• [SHORT TASK] Nothing may be dropped or altered: reproduce all the data.

• [RECORDS TO PROCESS]
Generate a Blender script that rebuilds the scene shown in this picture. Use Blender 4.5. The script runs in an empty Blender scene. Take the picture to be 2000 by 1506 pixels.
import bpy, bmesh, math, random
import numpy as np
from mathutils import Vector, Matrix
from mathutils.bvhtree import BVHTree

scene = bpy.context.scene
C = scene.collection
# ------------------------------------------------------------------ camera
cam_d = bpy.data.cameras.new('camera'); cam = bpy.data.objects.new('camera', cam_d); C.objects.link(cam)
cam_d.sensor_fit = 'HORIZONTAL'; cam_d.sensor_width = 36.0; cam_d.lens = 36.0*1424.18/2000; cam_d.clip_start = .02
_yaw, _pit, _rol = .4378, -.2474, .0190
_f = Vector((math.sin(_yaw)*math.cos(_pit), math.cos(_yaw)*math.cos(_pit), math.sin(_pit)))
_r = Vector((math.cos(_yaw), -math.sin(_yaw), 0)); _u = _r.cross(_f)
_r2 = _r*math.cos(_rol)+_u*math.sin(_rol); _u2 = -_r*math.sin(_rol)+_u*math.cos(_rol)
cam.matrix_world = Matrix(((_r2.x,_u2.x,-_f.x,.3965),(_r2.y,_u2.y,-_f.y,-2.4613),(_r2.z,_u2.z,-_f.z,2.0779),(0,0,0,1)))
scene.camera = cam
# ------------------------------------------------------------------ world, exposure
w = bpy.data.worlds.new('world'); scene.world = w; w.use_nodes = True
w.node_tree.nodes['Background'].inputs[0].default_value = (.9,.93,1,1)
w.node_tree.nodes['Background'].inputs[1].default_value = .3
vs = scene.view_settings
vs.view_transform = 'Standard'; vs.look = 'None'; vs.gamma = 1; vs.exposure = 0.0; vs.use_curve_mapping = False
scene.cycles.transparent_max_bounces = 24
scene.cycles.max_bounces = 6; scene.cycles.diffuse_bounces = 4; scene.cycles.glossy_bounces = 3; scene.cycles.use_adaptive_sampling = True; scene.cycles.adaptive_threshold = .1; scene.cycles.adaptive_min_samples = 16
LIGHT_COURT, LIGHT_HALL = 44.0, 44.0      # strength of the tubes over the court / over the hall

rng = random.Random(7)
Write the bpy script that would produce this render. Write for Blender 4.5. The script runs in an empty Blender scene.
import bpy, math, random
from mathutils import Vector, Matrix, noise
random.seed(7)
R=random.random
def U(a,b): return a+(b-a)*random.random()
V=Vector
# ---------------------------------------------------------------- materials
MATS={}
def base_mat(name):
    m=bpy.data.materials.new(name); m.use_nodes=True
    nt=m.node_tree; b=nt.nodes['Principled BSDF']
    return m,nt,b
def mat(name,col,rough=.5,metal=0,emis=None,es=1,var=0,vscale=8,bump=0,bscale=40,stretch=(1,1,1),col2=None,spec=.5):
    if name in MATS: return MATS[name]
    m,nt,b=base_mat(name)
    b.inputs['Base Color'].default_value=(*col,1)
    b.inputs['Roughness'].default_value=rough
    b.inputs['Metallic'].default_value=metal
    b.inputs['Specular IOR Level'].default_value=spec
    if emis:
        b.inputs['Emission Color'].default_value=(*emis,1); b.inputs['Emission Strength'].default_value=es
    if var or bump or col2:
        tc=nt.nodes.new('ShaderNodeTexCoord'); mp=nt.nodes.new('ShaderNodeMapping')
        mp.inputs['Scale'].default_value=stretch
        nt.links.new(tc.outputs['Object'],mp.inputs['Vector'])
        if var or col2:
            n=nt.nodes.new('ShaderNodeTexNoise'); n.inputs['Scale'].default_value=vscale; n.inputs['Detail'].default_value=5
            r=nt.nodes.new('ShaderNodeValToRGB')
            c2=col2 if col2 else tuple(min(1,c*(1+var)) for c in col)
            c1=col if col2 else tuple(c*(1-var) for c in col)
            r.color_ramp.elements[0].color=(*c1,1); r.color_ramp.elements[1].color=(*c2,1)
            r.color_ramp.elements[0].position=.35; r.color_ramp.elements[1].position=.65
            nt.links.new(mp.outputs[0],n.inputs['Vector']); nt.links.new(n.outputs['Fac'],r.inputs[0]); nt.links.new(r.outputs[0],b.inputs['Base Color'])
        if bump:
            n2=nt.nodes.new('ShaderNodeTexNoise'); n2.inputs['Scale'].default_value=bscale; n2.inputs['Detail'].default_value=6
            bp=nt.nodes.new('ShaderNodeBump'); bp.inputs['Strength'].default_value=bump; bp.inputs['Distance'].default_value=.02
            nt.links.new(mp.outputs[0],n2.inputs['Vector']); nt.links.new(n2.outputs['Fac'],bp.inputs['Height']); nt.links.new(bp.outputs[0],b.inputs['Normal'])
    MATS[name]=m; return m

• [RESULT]
Generate a Blender script that rebuilds the scene shown in this picture. Use Blender 4.5. The script runs in an empty Blender scene. Take the picture to be 2000 by 1506 pixels.
import bpy, bmesh, math, random
import numpy as np
from mathutils import Vector, Matrix
from mathutils.bvhtree import BVHTree

scene = bpy.context.scene
C = scene.collection
# ------------------------------------------------------------------ camera
cam_d = bpy.data.cameras.new('camera'); cam = bpy.data.objects.new('camera', cam_d); C.objects.link(cam)
cam_d.sensor_fit = 'HORIZONTAL'; cam_d.sensor_width = 36.0; cam_d.lens = 36.0*1424.18/2000; cam_d.clip_start = .02
_yaw, _pit, _rol = .4378, -.2474, .0190
_f = Vector((math.sin(_yaw)*math.cos(_pit), math.cos(_yaw)*math.cos(_pit), math.sin(_pit)))
_r = Vector((math.cos(_yaw), -math.sin(_yaw), 0)); _u = _r.cross(_f)
_r2 = _r*math.cos(_rol)+_u*math.sin(_rol); _u2 = -_r*math.sin(_rol)+_u*math.cos(_rol)
cam.matrix_world = Matrix(((_r2.x,_u2.x,-_f.x,.3965),(_r2.y,_u2.y,-_f.y,-2.4613),(_r2.z,_u2.z,-_f.z,2.0779),(0,0,0,1)))
scene.camera = cam
# ------------------------------------------------------------------ world, exposure
w = bpy.data.worlds.new('world'); scene.world = w; w.use_nodes = True
w.node_tree.nodes['Background'].inputs[0].default_value = (.9,.93,1,1)
w.node_tree.nodes['Background'].inputs[1].default_value = .3
vs = scene.view_settings
vs.view_transform = 'Standard'; vs.look = 'None'; vs.gamma = 1; vs.exposure = 0.0; vs.use_curve_mapping = False
scene.cycles.transparent_max_bounces = 24
scene.cycles.max_bounces = 6; scene.cycles.diffuse_bounces = 4; scene.cycles.glossy_bounces = 3; scene.cycles.use_adaptive_sampling = True; scene.cycles.adaptive_threshold = .1; scene.cycles.adaptive_min_samples = 16
LIGHT_COURT, LIGHT_HALL = 44.0, 44.0      # strength of the tubes over the court / over the hall

rng = random.Random(7)
Write the bpy script that would produce this render. Write for Blender 4.5. The script runs in an empty Blender scene.
import bpy, math, random
from mathutils import Vector, Matrix, noise
random.seed(7)
R=random.random
def U(a,b): return a+(b-a)*random.random()
V=Vector
# ---------------------------------------------------------------- materials
MATS={}
def base_mat(name):
    m=bpy.data.materials.new(name); m.use_nodes=True
    nt=m.node_tree; b=nt.nodes['Principled BSDF']
    return m,nt,b
def mat(name,col,rough=.5,metal=0,emis=None,es=1,var=0,vscale=8,bump=0,bscale=40,stretch=(1,1,1),col2=None,spec=.5):
    if name in MATS: return MATS[name]
    m,nt,b=base_mat(name)
    b.inputs['Base Color'].default_value=(*col,1)
    b.inputs['Roughness'].default_value=rough
    b.inputs['Metallic'].default_value=metal
    b.inputs['Specular IOR Level'].default_value=spec
    if emis:
        b.inputs['Emission Color'].default_value=(*emis,1); b.inputs['Emission Strength'].default_value=es
    if var or bump or col2:
        tc=nt.nodes.new('ShaderNodeTexCoord'); mp=nt.nodes.new('ShaderNodeMapping')
        mp.inputs['Scale'].default_value=stretch
        nt.links.new(tc.outputs['Object'],mp.inputs['Vector'])
        if var or col2:
            n=nt.nodes.new('ShaderNodeTexNoise'); n.inputs['Scale'].default_value=vscale; n.inputs['Detail'].default_value=5
            r=nt.nodes.new('ShaderNodeValToRGB')
            c2=col2 if col2 else tuple(min(1,c*(1+var)) for c in col)
            c1=col if col2 else tuple(c*(1-var) for c in col)
            r.color_ramp.elements[0].color=(*c1,1); r.color_ramp.elements[1].color=(*c2,1)
            r.color_ramp.elements[0].position=.35; r.color_ramp.elements[1].position=.65
            nt.links.new(mp.outputs[0],n.inputs['Vector']); nt.links.new(n.outputs['Fac'],r.inputs[0]); nt.links.new(r.outputs[0],b.inputs['Base Color'])
        if bump:
            n2=nt.nodes.new('ShaderNodeTexNoise'); n2.inputs['Scale'].default_value=bscale; n2.inputs['Detail'].default_value=6
            bp=nt.nodes.new('ShaderNodeBump'); bp.inputs['Strength'].default_value=bump; bp.inputs['Distance'].default_value=.02
            nt.links.new(mp.outputs[0],n2.inputs['Vector']); nt.links.new(n2.outputs['Fac'],bp.inputs['Height']); nt.links.new(bp.outputs[0],b.inputs['Normal'])
    MATS[name]=m; return m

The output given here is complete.